A morte absoluta

de Manuel Bandeira

 

Morrer.
Morrer de corpo e de alma.
Completamente.

Morrer sem deixar o triste despojo da carne,
a exangue máscara de cera,
cercada de flores,
que apodrecerão – felizes! – num dia,
banhada de lágrimas
nascidas menos da saudade do que do espanto da morte.

Morrer sem deixar porventura uma alma errante…
A caminho do céu?
Mas que céu pode satisfazer teu sonho de céu?

Morrer sem deixar um sulco, um risco, uma sombra,
a lembrança de uma sombra
em nenhum coração, em nenhum pensamento,
em nenhuma epiderme.

Morrer tão completamente
que um dia ao lerem o teu nome num papel
perguntem: “Quem foi?…”

Morrer mais completamente ainda,
– sem deixar sequer esse nome.

 

Muitas vezes, lendo poemas escritos em “verso livre” (antes que venha a pergunta sobre as aspas, como disse T.S. Eliot, “não existe verso livre para quem quer escrever bem”), pergunto-me se a diferença dele para as formas fixas está simplesmente em ter o controle absoluto das pausas. Afinal, mesmo que um período sintático se estenda de um verso a outro sem interrupção, o fim do verso naturalmente sugere uma pausa. Basta ler de novo a frase anterior para ver que ela até parece uma tautologia, já que todo fim é uma espécie de parada. Mas o fim de um verso não indica sempre essa parada; ninguém jamais leria “Sete anos de pastor Jacó servia PAUSA Labão”.

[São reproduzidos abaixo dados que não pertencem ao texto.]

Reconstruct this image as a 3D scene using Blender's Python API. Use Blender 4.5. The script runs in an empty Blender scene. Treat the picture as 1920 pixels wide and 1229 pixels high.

Por isso, se a forma fixa é simultaneamente um apoio e um limite, ao dispensá-la o poeta que escreve em “verso livre” vai na verdade valer-se de outra coisa, que tem seus problemas específicos: a possibilidade de fazer coincidir o significado do que está sendo dito com pausas de enunciação que o respeitem. Ao abandonar rima e métrica, ocorre uma aproximação com a fala, porque só acidentalmente falamos de modo rimado e metrificado. Ao eliminar da obra esse tipo de expectativa, o que mais pode guiar a fluência da enunciação além daquela coincidência? E apesar da impressão de “naturalidade”, dada a semelhança com a fala mais coloquial, o poema continua igualmente “artificial”.

Mas ainda há que distinguir o poema em verso livre do poema em versos com medidas diferentes. O critério que uso, e que aplico a este poema de Manuel Bandeira, está na quantidade de vezes em que as convenções de acentuação interna são respeitadas; neste, como há combinação de versos perfeitamente convencionais com outros bastante heterodoxos, temos o verso livre.

E o verso livre é adequado à intenção do poema: oferecer uma gradativa qualificação do morrer, como quem explica, num monólogo, exatamente aquilo que espera. O título do poema tem um artigo, um nome e um adjetivo, “A morte absoluta”, mas o poema se inicia com uma forma nominal do verbo – ou seja, simultaneamente nome e verbo – que logo começa a ser qualificada, como se tudo que não fosse a palavra “morrer” ocupasse o papel de um advérbio. No entanto, a gramática vai nos dizer que os advérbios qualificam verbos, e Bandeira não está se referindo tanto à ação de morrer quanto ao fato de ter morrido, ao modo como sua existência terá desaparecido. Por isso todo o poema se beneficia dessa ambigüidade da forma nominal, que permite enunciar algo que à primeira vista parece uma ação, um movimento, mas na verdade é um estado definitivo, imóvel, estático.

Interessante é como Bandeira define a sua “morte absoluta” em oposição à imortalidade dos gregos da Ilíada, ainda que se defina pelos termos deles. Os heróis queriam ser lembrados para sempre, isto é, queriam que suas ações tivessem uma espécie de efeito duradouro; Bandeira quer a revogação ou a ausência total de efeitos, para poder ser legítima e devidamente esquecido. Isto é mais importante do que a questão da vida eterna, que aparece apenas em três versos, e mesmo assim colocada em xeque. O que Bandeira gostaria é de uma passagem para a inexistência.

Mais interessante ainda é que, apesar desse desejo de morrer completamente, o poema não expresse em nenhum momento a vontade de nunca ter nascido, nem maldiga a vida sob nenhum aspecto. Existe apenas o desejo de não deixar marcas. Seria demais, talvez, ler aí o desejo de causas sem efeitos, de um bônus sem ônus. Mas o que pode haver de tão indesejável nas conseqüências de nossas ações?